Veal has been watching all the police activity that’s been happening in the area, especially since Paez Terán’s death, and said she doesn’t want to see the facility built because it will bring an increased police presence to the community.

“If they build that, everybody is gonna be scared just to be free,” she said, adding that police harass and beat up Black people minding their business and are worried it would get worse with the new facility bringing so many more officers to the area.

In contrast, McKenzie thinks the increased police presence could bring up their property value, albeit raising taxes as well. It’s a change he’s willing to embrace.

Xavier Hall, who lives in the area and works at a barber shop on Bouldercrest, said he opposes the new facility. 

“I don’t think it’s fair to the people who live in this area,” he said, adding that having an APD firing range is already bad enough.

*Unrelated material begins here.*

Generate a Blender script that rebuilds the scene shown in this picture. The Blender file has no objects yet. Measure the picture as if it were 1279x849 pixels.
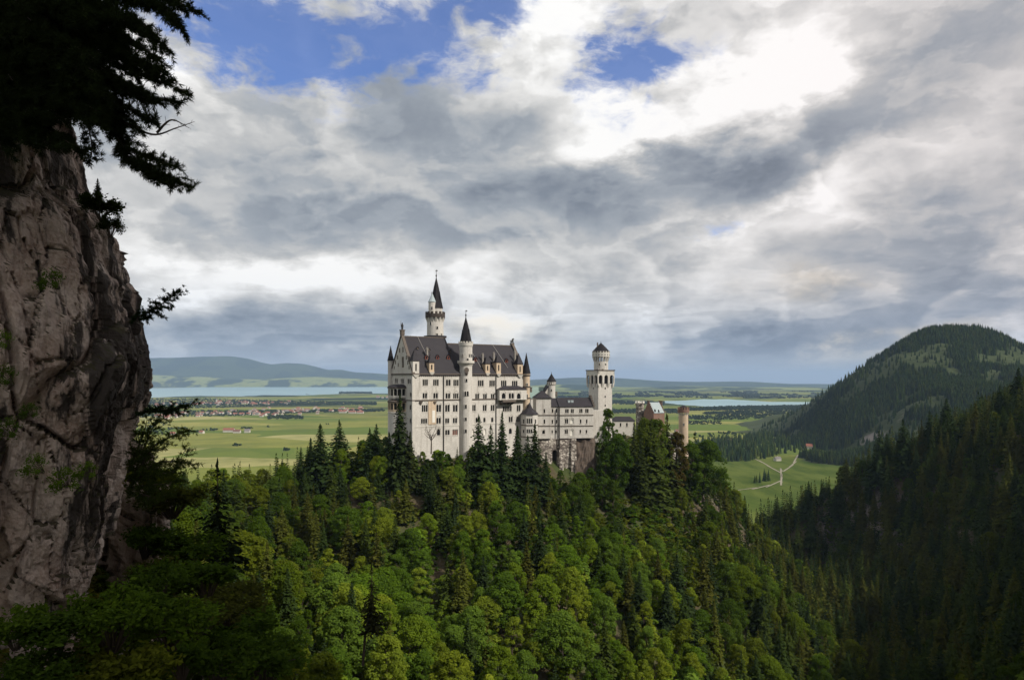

Hall said he doesn’t think the new facility and more training will make police less violent toward citizens. He doesn’t believe officers can be trained out of using excessive force if that’s what they want to do.

“To me, it’s the individual person, I’ve got police friends, they’re not bad people, they’re good people,” he said. While experts say more training doesn’t decrease police violence, local officials continue to promote the new training facility as an answer to the demands for police reform following the protests tied to the deaths of George Floyd and Rayshard Brooks in 2020.

However, residents remain skeptical that training officers in community policing strategies will reduce use of force incidents by officers.

“So, where is all this reform? It’s taxpayers dollars,” Crew said. “There’s a lot of other things that we could be building on that site besides that.”